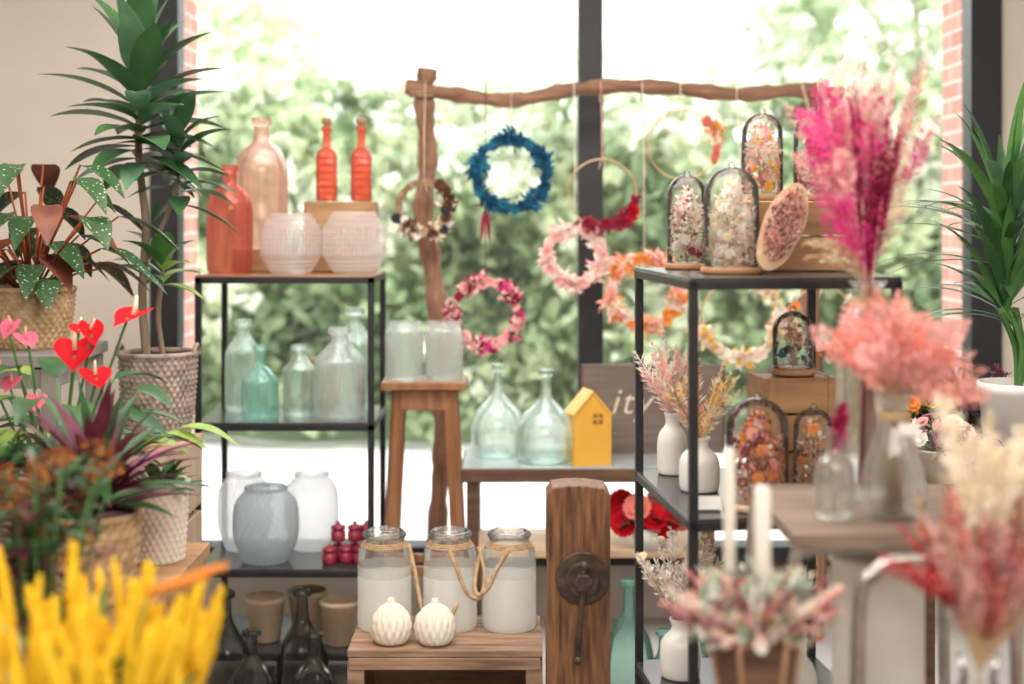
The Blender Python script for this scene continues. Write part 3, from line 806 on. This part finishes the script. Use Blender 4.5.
for i in range(46):
    d = V((R.uniform(-.7, .7), R.uniform(-.6, .4), 1)); L = R.uniform(.08, .2)
    e = V((0, 0, .12))+d.normalized()*L; b.tube([(0, 0, .11), e], .001, C_beige, 4)
    if i % 3 == 0: b.rosette(e, d+V((0, -.6, 0)), .014, R.choice([C_ivory, C_ivory, C_blush, C_cream]), 7)
    b.plume(e-d*.05, d, .07, .016, [C_ivory, C_blush, C_ivory], 26)
x, y = RS(.08, .43); place(b, 'vase_with_white_flowers', x, y, LZ)
b = stemvase(.04, .17, M_white)
for i in range(20):
    d = V((R.uniform(-.45, .45), R.uniform(-.4, .4), 1)); b.plume((0, 0, .16), d, R.uniform(.1, .18), .012, [C_rust, C_coral, C_brown], 50)
x, y = RS(.255, .12); place(b, 'vase_with_rust_flowers', x, y, LZ)

# ------------------------------------------------------------------ side table in front with vases
b = MB()
b.box((.62, 2.44, .988), (.36, .42, .02), W_table)
for Y in (2.25, 2.63):
    b.tube(cat([(.44, Y, 0), (.44, Y, .5), (.445, Y, .92), (.47, Y, .968), (.52, Y, .974), (.7, Y, .974), (.77, Y, .968), (.795, Y, .92), (.8, Y, .5), (.8, Y, 0)], 6), .011, M_steel, 12)
for X in (.44, .8): b.tube([(X, 2.25, .35), (X, 2.63, .35)], .009, M_steel, 10)
b.tube(cat([(.535, 2.2, .02), (.535, 2.2, .5), (.537, 2.2, .88), (.56, 2.2, .945), (.61, 2.2, .965), (.75, 2.2, .965), (.9, 2.2, .965)], 6), .012, M_steel, 12)
b.tube([(.535, 2.2, .1), (.535, 2.25, .1), (.44, 2.25, .1)], .008, M_steel, 8); b.tube([(.76, 2.2, .965), (.76, 2.26, .97)], .009, M_steel, 8)
place(b, 'steel_frame_side_table', 0, 0, 0)
b = MB(); b.lathe([(0, 0), (.085, 0), (.085, .01), (.078, .014), (.078, .9), (.085, .905), (.085, .92), (0, .92)], M_white, seg=40)
place(b, 'white_column_pedestal', .63, 2.45, 0)
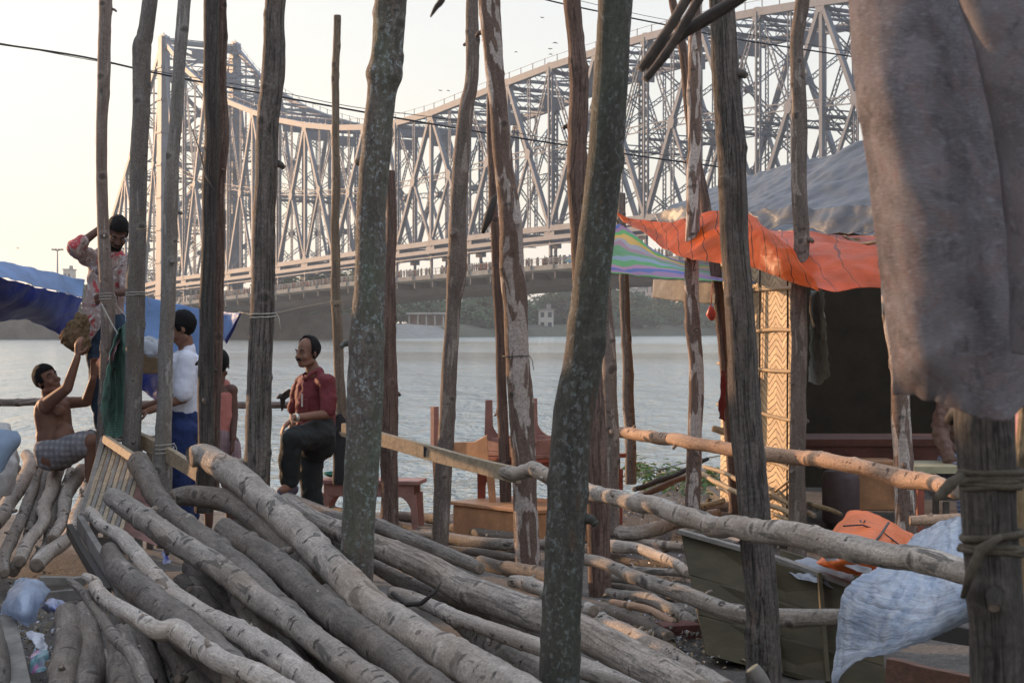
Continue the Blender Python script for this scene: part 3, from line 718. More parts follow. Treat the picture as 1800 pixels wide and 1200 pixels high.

**WHAT IS NEEDED**
Leave out the pictures and give the listing above again exactly.

**EXERCISE RESPONSE**
The Blender Python script for this scene continues. Write part 3, from line 806 on. This part finishes the script. Use Blender 4.5.
for i in range(46):
    d = V((R.uniform(-.7, .7), R.uniform(-.6, .4), 1)); L = R.uniform(.08, .2)
    e = V((0, 0, .12))+d.normalized()*L; b.tube([(0, 0, .11), e], .001, C_beige, 4)
    if i % 3 == 0: b.rosette(e, d+V((0, -.6, 0)), .014, R.choice([C_ivory, C_ivory, C_blush, C_cream]), 7)
    b.plume(e-d*.05, d, .07, .016, [C_ivory, C_blush, C_ivory], 26)
x, y = RS(.08, .43); place(b, 'vase_with_white_flowers', x, y, LZ)
b = stemvase(.04, .17, M_white)
for i in range(20):
    d = V((R.uniform(-.45, .45), R.uniform(-.4, .4), 1)); b.plume((0, 0, .16), d, R.uniform(.1, .18), .012, [C_rust, C_coral, C_brown], 50)
x, y = RS(.255, .12); place(b, 'vase_with_rust_flowers', x, y, LZ)

# ------------------------------------------------------------------ side table in front with vases
b = MB()
b.box((.62, 2.44, .988), (.36, .42, .02), W_table)
for Y in (2.25, 2.63):
    b.tube(cat([(.44, Y, 0), (.44, Y, .5), (.445, Y, .92), (.47, Y, .968), (.52, Y, .974), (.7, Y, .974), (.77, Y, .968), (.795, Y, .92), (.8, Y, .5), (.8, Y, 0)], 6), .011, M_steel, 12)
for X in (.44, .8): b.tube([(X, 2.25, .35), (X, 2.63, .35)], .009, M_steel, 10)
b.tube(cat([(.535, 2.2, .02), (.535, 2.2, .5), (.537, 2.2, .88), (.56, 2.2, .945), (.61, 2.2, .965), (.75, 2.2, .965), (.9, 2.2, .965)], 6), .012, M_steel, 12)
b.tube([(.535, 2.2, .1), (.535, 2.25, .1), (.44, 2.25, .1)], .008, M_steel, 8); b.tube([(.76, 2.2, .965), (.76, 2.26, .97)], .009, M_steel, 8)
place(b, 'steel_frame_side_table', 0, 0, 0)
b = MB(); b.lathe([(0, 0), (.085, 0), (.085, .01), (.078, .014), (.078, .9), (.085, .905), (.085, .92), (0, .92)], M_white, seg=40)
place(b, 'white_column_pedestal', .63, 2.45, 0)
Continue the Blender Python script for this scene: part 3, from line 718. More parts follow. Treat the picture as 1800 pixels wide and 1200 pixels high.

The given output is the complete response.